A imaginação pública criava uma Ristori dotada de qualidades superiores; mas aqui a realidade foi além da imaginação. Estou que ninguém calculou ao certo encontrar tão peregrino gênio unido a tão acabada perfeição. Os aplausos foram unânimes e prolongados; e era mais que aprovação, eram um agradecimento (FARIA 491).

A presença de Ristori foi importante para o teatro carioca naquele momento. Segundo João Roberto Faria em Machado de Assis: do teatro (2008),

A tournée de Adelaide Ristori inaugurou um período de vida teatral intensa no Rio de Janeiro – com reflexos em outras cidades como São Paulo, Santos, Porto Alegre, Pelotas e Rio Grande –, marcado pela presença constante dos melhores intérpretes europeus em nossos teatros, nos meses de maio a outubro (FARIA 83).

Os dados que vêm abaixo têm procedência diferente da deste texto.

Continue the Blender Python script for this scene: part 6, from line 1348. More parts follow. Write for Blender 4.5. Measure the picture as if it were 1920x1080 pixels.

Em tais meses, verão na Europa, os teatros ficavam fechados naquele continente. Segundo Faria, este dado, aliado à

(…) perspectiva de grandes lucros, a garantia da boa acolhida por uma platéia curiosa em relação a nomes consagrados, a publicidade das viagens intercontinentais, tudo encorajou artistas portugueses, italianos, franceses e espanhóis a atravessar o Atlântico e apresentar, no Brasil e em cidades como Montevidéu, Buenos Aires e Santiago, os mesmos espetáculos que apresentavam em seus países de origem (FARIA 83).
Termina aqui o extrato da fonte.